Pensando a come cominciare la recensione di Vincenzo Malinconico 2, ci viene da essere filosofici alla maniera del protagonista stesso: Malinconico mancava, pur non sapendo di mancare. Perché l’effetto che fa la visione di una serie come Vincenzo Malinconico nel pubblico è tra i più meravigliosamente strani che si possano sperimentare nella tv italiana. E se nella prima stagione avevamo già intuito di avere a che fare con un progetto che voleva essere “altro” rispetto ai suoi simili, fin dal debutto di questa seconda stagione le premesse per una ascesa tra le migliori serie italiane ci sono tutte.
Vincenzo Malinconico 2, la recensione
Cosa rende irresistibile Vincenzo Malinconico? Questo avvocato d’insuccesso (che poi sarebbe anche il sottotitolo della serie) a volte svogliato, altre pessimista, ma sempre poco convinto delle proprie capacità non è il classico anti-eroe che in questi anni il pubblico va cercando quasi ossessivamente. Malinconico è altro, una figura di difficile definizione, ma capace forse proprio questa sua mancanza di contorni veri e propri di essere irresistibile e capace di adattarsi alle esigenze di una storia che riesce a sua volta a stare al suo passo.
Siamo abituati ormai a serie tv i cui generi si fondono: esiste il family drama, il legal comedy, e così via. Ma Vincenzo Malinconico 2 va oltre: prende da qui e da là, attinge da un genere e si ispira a un altro, creando un miscuglio di toni che passano dalla leggerezza al dramma, fino al giallo senza quasi che il pubblico se ne renda conto, offrendo come risultato una comedy esistenzialista unica nel suo genere.
Un prodotto generalista, che non stravolge le aspettative, ma che sa anche non adagiarsi sugli allori: ecco che, allora, rispetto alla prima stagione (e grazie all’intervento in regia di Luca Miniero), Malinconico aggiusta il tiro e si sente più sfrontato e libero di staccarsi di dosse qualsiasi etichetta gli si voglia addossare.

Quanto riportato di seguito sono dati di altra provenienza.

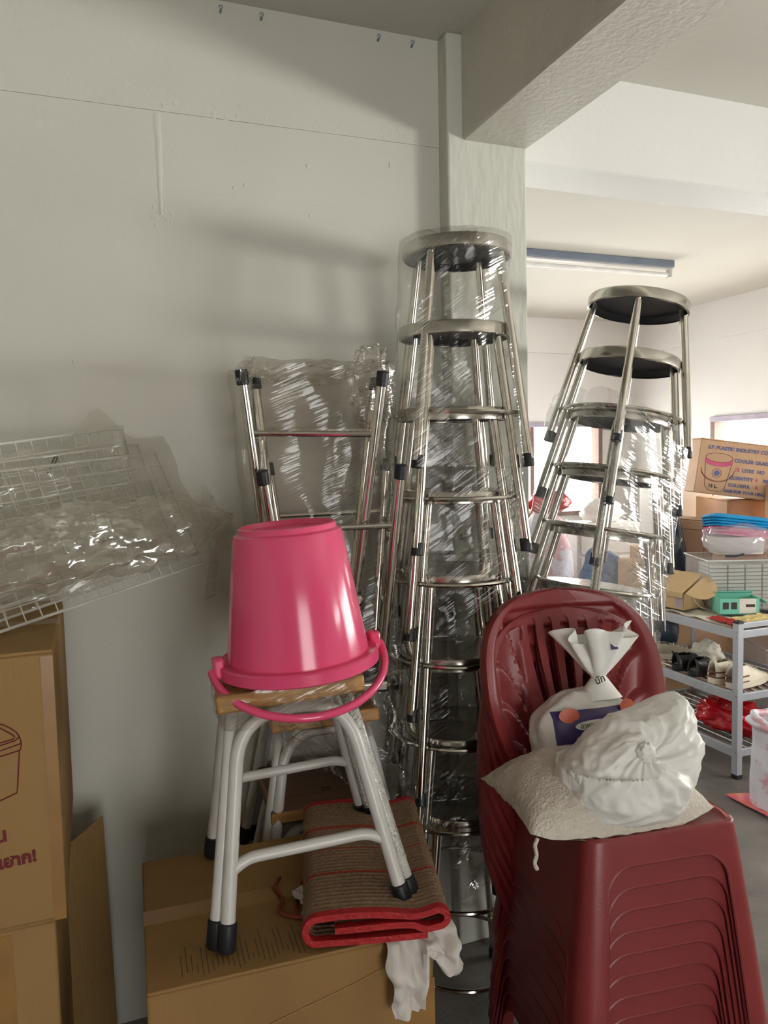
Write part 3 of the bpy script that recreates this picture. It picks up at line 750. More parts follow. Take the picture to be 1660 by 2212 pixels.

E il pubblico stesso diventa personaggio, a cui il protagonista guarda negli occhi, risponde, consapevole che sta vivendo una “seconda stagione”. Seppur presente e dosata nelle quantità giuste, la presenza di Mister Fantasy (Carlo Massarini) è ormai quasi superflua: se nella prima stagione era lui, in qualità di amico immaginario di Malinconico, a rappresentare la quota surrealista della serie, ora ci pensa tranquillamente il protagonista stesso, forte di un patto stretto con il pubblico e che gli conferisce un raggio d’azione maggiore per quanto riguarda l’uscita dagli schemi.
La formula tra narrazione ordinaria e stra-ordinaria, insomma, è perfetta. Con uno sguardo alla fiction scacciapensieri e uno ai ritmi più veloci che impone la serialità contemporanea, Vincenzo Malinconico si è ritagliato uno spazio non da poco, non quello riservato agli eventi, ma neanche quello in cui parcheggiare produzioni meno audaci. Malinconico è davvero qualcosa di altro, qualcosa di cui sentivamo la mancanza pur senza saperlo.